Performance and scalability

The data logger is capable of handling roughly 5000 to 10000 number tag updates per second per GHz of processing power, including logging of all data to disk. The actual performance can vary somewhat depending on many details, in particular the percentage of the tag updates that are logged to disk and what fraction of the tag updates is performed from either Lua scripts or LabVIEW code (which offers the best performance). By virtue of a multi-stage buffering mechanism and O(1) algorithms, the performance is almost independent of the number of different tags being updated. The system is therefore able to scale to several thousand tags with little degradation, and will probably handle 10000 to 20000 tags with minor performance regressions.

Updates of string tags do not scale as well. Essentially, string tag updates perform identically to appending strings to per-tag files. Thus, string logging performance is almost wholly dependent on the disk subsystem. Provided that the strings are not too large, a hundred logged string updates per second is about the limit of what one should expect on a non-RAID system. Because of this relatively high overhead, string tags should be used only to record state that changes infrequently.

Note that not all data more complex than a number needs be logged using a string tag. For example, a vector can be logged by updating, in unison, and with identical timestamps a set of number tags that represent the vector components. When doing so, it is preferable to choose a representation that can be interpolated on a per-component basis. For example, a polar vector is degenerate along the z-axis and as such is ill-suited to component-wise interpolation. Using a set of number tags instead of a string tag will scale better.

When using the system on which the data logger runs to perform time-sensitive control tasks, the relevant performance parameter may not be maximum throughput. Instead, the maximum latency of the control task may be a larger concern. Latency can be reduced by tweaking the execution system and priority of the control task. However the most deterministic way of reducing latencies, short of switching to a real-time operating system, is to lower CPU usage and avoid intensive operations. User interface windows and their display updates are a particularly notorious source of scheduling latency. The client-server architecture helps out by allowing the client (with all the user interface windows) to run on a different machine than the server doing the control and logging. In such a situation it also helps to use the database mirroring mechanism so that queries can be run on a machine not taxed with time-sensitive tasks.

Being able to run all logging and acquisition-related tasks inside a single runtime allows the system to scale with commodity computer hardware. Deploying on a faster computer with ample memory and multiple processors or multi-core processors will do wonders for performance and latency. The incremental cost will likely be less than the hardware cost of real-time controllers, and that is not even counting the additional development hassle these entail. Note that the system has been designed to benefit from multi-processing: when LabVIEW is configured to use multi-threading, busy Lua for LabVIEW tasks gets assigned separate OS threads. Where possible, time-consuming operations were made reentrant so as to prevent one thread from blocking the other.

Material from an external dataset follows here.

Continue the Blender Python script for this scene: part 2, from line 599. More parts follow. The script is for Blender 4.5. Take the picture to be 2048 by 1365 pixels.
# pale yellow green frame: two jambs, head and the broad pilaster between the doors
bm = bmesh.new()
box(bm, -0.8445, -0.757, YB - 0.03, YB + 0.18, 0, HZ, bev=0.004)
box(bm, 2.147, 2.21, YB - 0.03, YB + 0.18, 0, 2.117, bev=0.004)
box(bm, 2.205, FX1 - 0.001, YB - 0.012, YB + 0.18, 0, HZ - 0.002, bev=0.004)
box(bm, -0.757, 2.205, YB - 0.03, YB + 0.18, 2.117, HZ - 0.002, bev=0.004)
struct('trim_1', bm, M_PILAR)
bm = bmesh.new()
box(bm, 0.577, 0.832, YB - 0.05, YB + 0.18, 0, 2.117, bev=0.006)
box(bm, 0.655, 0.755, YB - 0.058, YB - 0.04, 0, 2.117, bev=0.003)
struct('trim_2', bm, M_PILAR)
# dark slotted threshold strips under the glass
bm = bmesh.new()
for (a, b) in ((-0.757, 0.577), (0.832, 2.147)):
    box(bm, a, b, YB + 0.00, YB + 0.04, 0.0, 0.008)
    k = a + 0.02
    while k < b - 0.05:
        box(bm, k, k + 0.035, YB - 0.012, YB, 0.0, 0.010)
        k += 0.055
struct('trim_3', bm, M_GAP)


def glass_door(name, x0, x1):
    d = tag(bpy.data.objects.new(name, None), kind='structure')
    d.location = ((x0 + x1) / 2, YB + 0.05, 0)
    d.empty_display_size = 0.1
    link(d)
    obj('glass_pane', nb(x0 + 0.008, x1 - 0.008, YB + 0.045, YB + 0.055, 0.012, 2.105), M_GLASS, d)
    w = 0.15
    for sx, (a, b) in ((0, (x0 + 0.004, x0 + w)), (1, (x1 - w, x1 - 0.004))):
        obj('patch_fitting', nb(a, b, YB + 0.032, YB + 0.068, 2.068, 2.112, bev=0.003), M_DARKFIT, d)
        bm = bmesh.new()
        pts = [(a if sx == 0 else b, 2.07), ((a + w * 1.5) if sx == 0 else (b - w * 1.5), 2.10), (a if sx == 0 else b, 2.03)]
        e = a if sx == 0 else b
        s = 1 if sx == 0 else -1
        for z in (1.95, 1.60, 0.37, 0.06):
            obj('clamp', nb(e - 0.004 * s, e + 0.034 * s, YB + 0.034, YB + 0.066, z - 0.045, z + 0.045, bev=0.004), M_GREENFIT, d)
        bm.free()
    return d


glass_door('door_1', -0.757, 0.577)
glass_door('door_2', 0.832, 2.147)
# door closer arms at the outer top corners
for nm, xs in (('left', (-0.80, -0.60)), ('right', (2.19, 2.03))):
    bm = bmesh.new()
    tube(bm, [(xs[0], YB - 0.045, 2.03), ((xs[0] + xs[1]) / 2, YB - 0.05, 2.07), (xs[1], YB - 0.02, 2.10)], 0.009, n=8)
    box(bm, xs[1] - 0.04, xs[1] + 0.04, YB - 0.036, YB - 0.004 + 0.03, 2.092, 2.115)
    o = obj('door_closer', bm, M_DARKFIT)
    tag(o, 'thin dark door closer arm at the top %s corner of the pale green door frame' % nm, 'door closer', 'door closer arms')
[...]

The performance of queries hardly depends on the amount of data logged to the tag being queried. Instead, the performance scales with the amount of data involved in the query. When retrieving a time or index range, this equals the amount of data being retrieved. However when interpolating, this equals the time range over which the interpolation takes place, even when only few points in time are interpolated at.

The total amount of data logged to a string tag may not exceed two gigabytes. When this limit is still some way off, a warning is generated. An error occurs only when the limit is actually reached. The total amount of data logged to a number tag, which requires 16 bytes per point, has no hard limit. However for very large amounts of data per tag (on the order of a terabyte) the query performance will start to degrade because the index file (which serves to speed up queries) will itself become a bottleneck because of its large size. When a number tag grows to be this large, a warning is generated but no errors are thrown. Obviously the total amount of data in a logging database is limited by the capacity of the logical volume on which it is stored. For this reason it is advisable, when logging, to periodically write the disk usage to a tag with a warning limit. The "disk usage.lua" script included in the example server configuration does so.